Politico looks at a new survey of Hispanic voters that indicates the term "Latinx" is preferred by only 2% of Hispanics, compared to 68% who prefer "Hispanic" and 21% who self-identify as "Latino." What is more, 40% of those surveyed said the word Latinx either "bothered" or "offended" them. The continued use of this neologism by some on the left is the kind of thing that causes Democrats to lose elections.

It is not every day that you wake up to a front-page story in The Washington Post — or any other newspaper — about Pope John Paul I, the smiling pope who died just 33 days after being elected in 1978. Rome bureau chief Chico Harlan and Rome bureau reporter Stefano Pitrelli do a fine job exploring the many mysteries that still shroud this comet of a pope who is now on the path to sainthood.

In The New York Times, Michael Bindas of the Institute for Justice and Walter Womack of the Southern Christian Leadership Conference explain why they hope the U.S. Supreme Court will overturn Maine's ban on parents using school vouchers to go to a school that offers religious instruction. The circumstances in Maine are found in other rural states: Many school districts do not have a high school, and will pay tuition at a school of the parents' choice. The issue also affects urban education also. The authors note that the public school system assigns students to schools "by ZIP code (read: by wealth)" and write:

But the fact is that students whose families are not rich enough to move to another school district or to pay tuition at a private school are trapped in their assigned public school — no matter how bad, no matter how segregated.

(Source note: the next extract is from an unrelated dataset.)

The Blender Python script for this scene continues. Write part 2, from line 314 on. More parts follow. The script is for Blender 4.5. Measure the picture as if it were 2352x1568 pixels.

When the local public school is failing, poor and working-class parents should not be forced to consign their children to a second-class education.

Coin Week magazine has an article about Connecticut's quarter, from the set of 50 state quarters executed by the National Mint in 1999. The Connecticut quarter featured an image of the Charter Oak in which colonists hid their expansive charter when Sir Edmund Andros demanded they surrender it — and submit to his authority. The quarter was designed by Andy Jones, a gifted artist in my hometown. I played the organ at his wedding. The author of this account in Coin Week gets part of the history wrong: Andros was the royal governor of the Dominion of New England, not New York, when he demanded Connecticut surrender its charter, although he had earlier been governor of New York. In any event, and admitting my bias, I thought the Connecticut quarter was the nicest of the 50.

The New York Times' "Take Five Minutes" feature finally turned itself to the King of Instruments, the pipe organ. The selections of music are interesting, with few choices of religiously inflected music, although with Bach, all his music is so heavenly it doesn't matter. And scroll to the end to hear Olivier Latry recording Bach's Little Fugue in G minor on the organ at Notre Dame in Paris shortly before the fire that nearly destroyed the cathedral.

As Advent invites us to prepare spiritually for Christmas, this week we continue to cultivate the sense of longing and anticipation for a savior that was felt by the ancient Israelites. Conveyed in both the lyrics and the music, these themes run through today's musical selection, "Come Thou Long Expected Jesus" sung here to the tune "Stuttgart" by the choir and congregation at Trintiy Episcopal Church in Tulsa, Oklahoma.